-- Do this --
Where a line holds the string "scene", return that line.

-- Data block --
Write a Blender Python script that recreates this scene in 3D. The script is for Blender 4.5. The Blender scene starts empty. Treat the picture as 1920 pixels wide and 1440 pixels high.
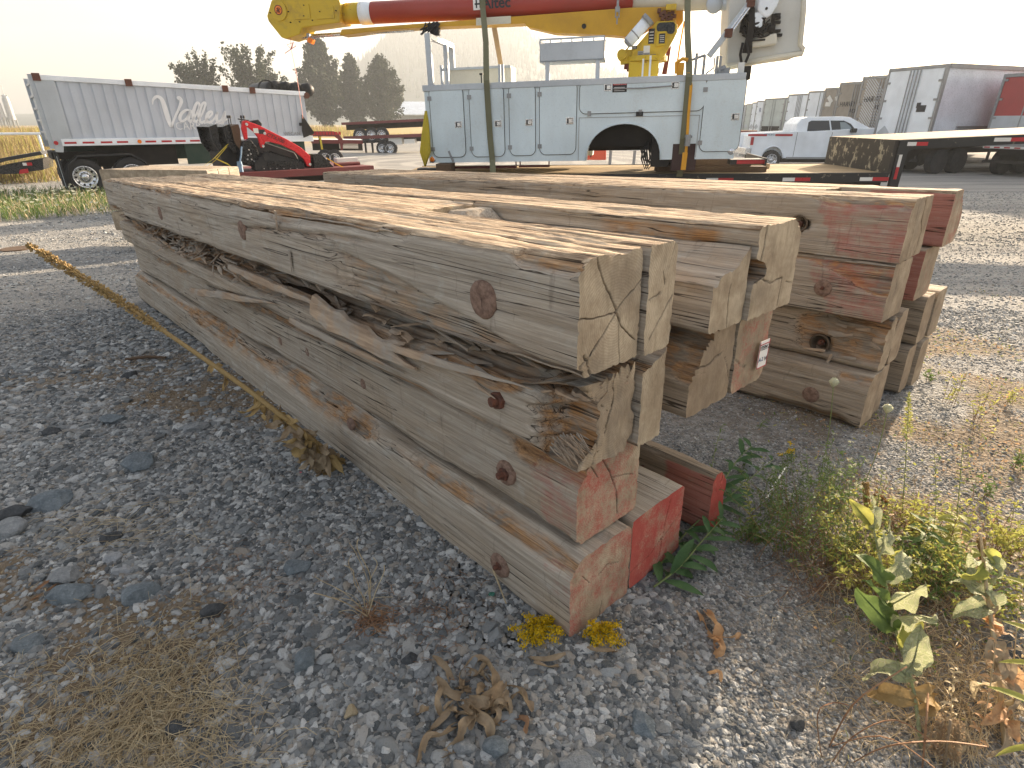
import bpy, math, random
import numpy as np
from mathutils import Vector, Matrix, Euler
sc = bpy.context.scene
COL = sc.collection
R = math.radians
rng = np.random.default_rng(7)
random.seed(7)

# ------------------------------------------------------------------ camera, sky, sun, exposure
CAM_H, PITCH, FPX = 1.5, 24.81, 1060.0
cam_d = bpy.data.cameras.new('camera'); cam = bpy.data.objects.new('camera', cam_d); COL.objects.link(cam)
cam.location = (0, 0, CAM_H); cam.rotation_euler = (R(90 - PITCH), 0, 0)
cam_d.sensor_width = 36; cam_d.lens = 36 * FPX / 1920; cam_d.clip_start = .05; cam_d.clip_end = 9000
sc.camera = cam
SUN_AZ, SUN_EL = 41.0, 16.0            # degrees right of the view direction, above the horizon
world = bpy.data.worlds.new('World'); sc.world = world; world.use_nodes = True
wn = world.node_tree; wn.nodes.clear()
sky = wn.nodes.new('ShaderNodeTexSky'); sky.sky_type = 'NISHITA'; sky.sun_disc = False
sky.sun_elevation = R(SUN_EL); sky.sun_rotation = R(SUN_AZ); sky.altitude = 50
sky.air_density = 1.0; sky.dust_density = 6.0; sky.ozone_density = 1.0
hsv = wn.nodes.new('ShaderNodeHueSaturation'); hsv.inputs['Saturation'].default_value = .8
wn.links.new(sky.outputs[0], hsv.inputs['Color'])
# thin cloud veil: soft noise over the whole dome
tc = wn.nodes.new('ShaderNodeTexCoord'); mp = wn.nodes.new('ShaderNodeMapping'); mp.inputs['Scale'].default_value = (1.2, 1.2, 5)
cn = wn.nodes.new('ShaderNodeTexNoise'); cn.inputs['Scale'].default_value = 2.2; cn.inputs['Detail'].default_value = 6; cn.inputs['Roughness'].default_value = .5
wn.links.new(tc.outputs['Generated'], mp.inputs[0]); wn.links.new(mp.outputs[0], cn.inputs['Vector'])
cr = wn.nodes.new('ShaderNodeMapRange'); cr.inputs[1].default_value = .35; cr.inputs[2].default_value = .7; cr.inputs[3].default_value = .62; cr.inputs[4].default_value = 1.15
wn.links.new(cn.outputs['Fac'], cr.inputs[0])
ml = wn.nodes.new('ShaderNodeMix'); ml.data_type = 'RGBA'; ml.blend_type = 'MULTIPLY'; ml.inputs[0].default_value = 1
wn.links.new(hsv.outputs[0], ml.inputs[6]); wn.links.new(cr.outputs[0], ml.inputs[7])
# smoke veil: evens out the blue of the dome with a pale cream
ve = wn.nodes.new('ShaderNodeMix'); ve.data_type = 'RGBA'; ve.inputs[0].default_value = .12; ve.inputs[7].default_value = (6.6, 5.9, 5.1, 1)
wn.links.new(ml.outputs[2], ve.inputs[6])
bg = wn.nodes.new('ShaderNodeBackground'); bg.inputs['Strength'].default_value = .095
wo = wn.nodes.new('ShaderNodeOutputWorld')
wn.links.new(ve.outputs[2], bg.inputs[0]); wn.links.new(bg.outputs[0], wo.inputs[0])
sd = bpy.data.lights.new('sun', 'SUN'); sun = bpy.data.objects.new('sun', sd); COL.objects.link(sun)
sd.energy = 5.0; sd.angle = R(.9); sd.color = (1, .80, .58)
_a, _e = R(SUN_AZ), R(SUN_EL)
sdir = Vector((math.sin(_a) * math.cos(_e), math.cos(_a) * math.cos(_e), math.sin(_e)))
sun.rotation_euler = sdir.to_track_quat('Z', 'Y').to_euler()
vs = sc.view_settings; vs.view_transform = 'Standard'; vs.look = 'None'; vs.exposure = 1.88; vs.gamma = 1; vs.use_curve_mapping = False
sc.render.engine = 'CYCLES'
sc.cycles.max_bounces = 5; sc.cycles.volume_bounces = 0

# ------------------------------------------------------------------ helpers
CP, SP = math.cos(R(PITCH)), math.sin(R(PITCH))
def ray(px, py):
    a, b = (px - 960) / FPX, (720 - py) / FPX
    return Vector((a, CP + b * SP, -SP + b * CP))
def on_z(px, py, z):
    r = ray(px, py); k = (z - CAM_H) / r.z; return Vector((r.x * k, r.y * k, z))
def at_d(px, py, D):
    r = ray(px, py); k = D / math.hypot(r.x, r.y); return Vector((r.x * k, r.y * k, CAM_H + r.z * k))
def gz(x, y):
    t = np.clip((np.asarray(y, float) - 1) / 10, 0, 1)
    return -.5 * t * t * (3 - 2 * t)
def on_g(px, py):
    p = on_z(px, py, 0)
    for _ in range(8): p = on_z(px, py, float(gz(p.x, p.y)))
    return p

def _h(ix, iy, iz, s):
    n = (ix * 374761393 + iy * 668265263 + iz * 2147483647 + s * 974711) & 0xffffffff
    n = ((n ^ (n >> 13)) * 1274126177) & 0xffffffff
    return ((n ^ (n >> 16)) & 0xffff) / 65535.0
def vn(x, y, z=0., s=0):
    x, y, z = np.broadcast_arrays(np.asarray(x, float), np.asarray(y, float), np.asarray(z, float))
    xi, yi, zi = (np.floor(a).astype(np.int64) for a in (x, y, z))
    fx, fy, fz = x - xi, y - yi, z - zi
    fx, fy, fz = (f * f * (3 - 2 * f) for f in (fx, fy, fz))
    r = 0
    for a in (0, 1):
        for b in (0, 1):
            for c in (0, 1):
                w = (fx if a else 1 - fx) * (fy if b else 1 - fy) * (fz if c else 1 - fz)
                r = r + w * _h(xi + a, yi + b, zi + c, s)
    return r
def fbm(x, y, z=0., s=0, o=4):
    r, a, t = 0, 1., 0
    for i in range(o):
        r = r + a * vn(x * 2 ** i, y * 2 ** i, np.asarray(z) * 2 ** i, s + i); t += a; a *= .5
    return r / t
def sst(a, b, x):
    t = np.clip((x - a) / (b - a), 0, 1); return t * t * (3 - 2 * t)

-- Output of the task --
Write a Blender Python script that recreates this scene in 3D. The script is for Blender 4.5. The Blender scene starts empty. Treat the picture as 1920 pixels wide and 1440 pixels high.
sc = bpy.context.scene